- [Your goal]
Write out the full set of records below exactly.

- [Data section]
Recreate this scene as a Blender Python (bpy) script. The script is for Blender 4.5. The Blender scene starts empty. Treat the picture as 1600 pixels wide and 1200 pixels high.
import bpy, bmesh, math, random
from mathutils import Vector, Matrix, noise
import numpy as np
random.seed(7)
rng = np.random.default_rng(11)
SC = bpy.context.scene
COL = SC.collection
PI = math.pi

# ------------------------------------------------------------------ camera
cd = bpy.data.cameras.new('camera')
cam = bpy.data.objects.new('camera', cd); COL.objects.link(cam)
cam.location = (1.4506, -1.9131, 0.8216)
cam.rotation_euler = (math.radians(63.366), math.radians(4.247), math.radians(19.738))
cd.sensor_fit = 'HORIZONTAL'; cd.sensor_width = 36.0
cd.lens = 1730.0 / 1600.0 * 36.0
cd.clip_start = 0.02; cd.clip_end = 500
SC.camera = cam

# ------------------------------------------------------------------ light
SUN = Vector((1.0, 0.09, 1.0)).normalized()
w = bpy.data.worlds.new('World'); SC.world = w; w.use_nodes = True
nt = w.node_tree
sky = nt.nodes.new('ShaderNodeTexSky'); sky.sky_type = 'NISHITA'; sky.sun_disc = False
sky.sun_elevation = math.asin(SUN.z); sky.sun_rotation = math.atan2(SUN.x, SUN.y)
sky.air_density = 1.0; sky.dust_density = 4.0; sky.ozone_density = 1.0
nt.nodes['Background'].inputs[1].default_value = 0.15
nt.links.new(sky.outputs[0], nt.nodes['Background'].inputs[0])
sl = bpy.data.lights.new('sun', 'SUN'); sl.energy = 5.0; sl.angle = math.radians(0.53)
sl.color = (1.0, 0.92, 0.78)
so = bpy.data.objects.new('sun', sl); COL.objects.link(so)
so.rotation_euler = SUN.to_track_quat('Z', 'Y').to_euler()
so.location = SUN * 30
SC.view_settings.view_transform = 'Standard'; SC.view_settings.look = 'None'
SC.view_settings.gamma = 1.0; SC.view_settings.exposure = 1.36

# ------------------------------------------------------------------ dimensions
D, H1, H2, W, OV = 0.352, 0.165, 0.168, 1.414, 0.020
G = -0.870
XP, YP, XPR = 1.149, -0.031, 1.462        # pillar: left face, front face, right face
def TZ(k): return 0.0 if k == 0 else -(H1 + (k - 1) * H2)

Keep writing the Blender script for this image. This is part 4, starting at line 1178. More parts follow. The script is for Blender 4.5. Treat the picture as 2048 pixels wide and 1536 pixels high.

- [Task answer]
Recreate this scene as a Blender Python (bpy) script. The script is for Blender 4.5. The Blender scene starts empty. Treat the picture as 1600 pixels wide and 1200 pixels high.
import bpy, bmesh, math, random
from mathutils import Vector, Matrix, noise
import numpy as np
random.seed(7)
rng = np.random.default_rng(11)
SC = bpy.context.scene
COL = SC.collection
PI = math.pi

# ------------------------------------------------------------------ camera
cd = bpy.data.cameras.new('camera')
cam = bpy.data.objects.new('camera', cd); COL.objects.link(cam)
cam.location = (1.4506, -1.9131, 0.8216)
cam.rotation_euler = (math.radians(63.366), math.radians(4.247), math.radians(19.738))
cd.sensor_fit = 'HORIZONTAL'; cd.sensor_width = 36.0
cd.lens = 1730.0 / 1600.0 * 36.0
cd.clip_start = 0.02; cd.clip_end = 500
SC.camera = cam

# ------------------------------------------------------------------ light
SUN = Vector((1.0, 0.09, 1.0)).normalized()
w = bpy.data.worlds.new('World'); SC.world = w; w.use_nodes = True
nt = w.node_tree
sky = nt.nodes.new('ShaderNodeTexSky'); sky.sky_type = 'NISHITA'; sky.sun_disc = False
sky.sun_elevation = math.asin(SUN.z); sky.sun_rotation = math.atan2(SUN.x, SUN.y)
sky.air_density = 1.0; sky.dust_density = 4.0; sky.ozone_density = 1.0
nt.nodes['Background'].inputs[1].default_value = 0.15
nt.links.new(sky.outputs[0], nt.nodes['Background'].inputs[0])
sl = bpy.data.lights.new('sun', 'SUN'); sl.energy = 5.0; sl.angle = math.radians(0.53)
sl.color = (1.0, 0.92, 0.78)
so = bpy.data.objects.new('sun', sl); COL.objects.link(so)
so.rotation_euler = SUN.to_track_quat('Z', 'Y').to_euler()
so.location = SUN * 30
SC.view_settings.view_transform = 'Standard'; SC.view_settings.look = 'None'
SC.view_settings.gamma = 1.0; SC.view_settings.exposure = 1.36

# ------------------------------------------------------------------ dimensions
D, H1, H2, W, OV = 0.352, 0.165, 0.168, 1.414, 0.020
G = -0.870
XP, YP, XPR = 1.149, -0.031, 1.462        # pillar: left face, front face, right face
def TZ(k): return 0.0 if k == 0 else -(H1 + (k - 1) * H2)

Keep writing the Blender script for this image. This is part 4, starting at line 1178. More parts follow. The script is for Blender 4.5. Treat the picture as 2048 pixels wide and 1536 pixels high.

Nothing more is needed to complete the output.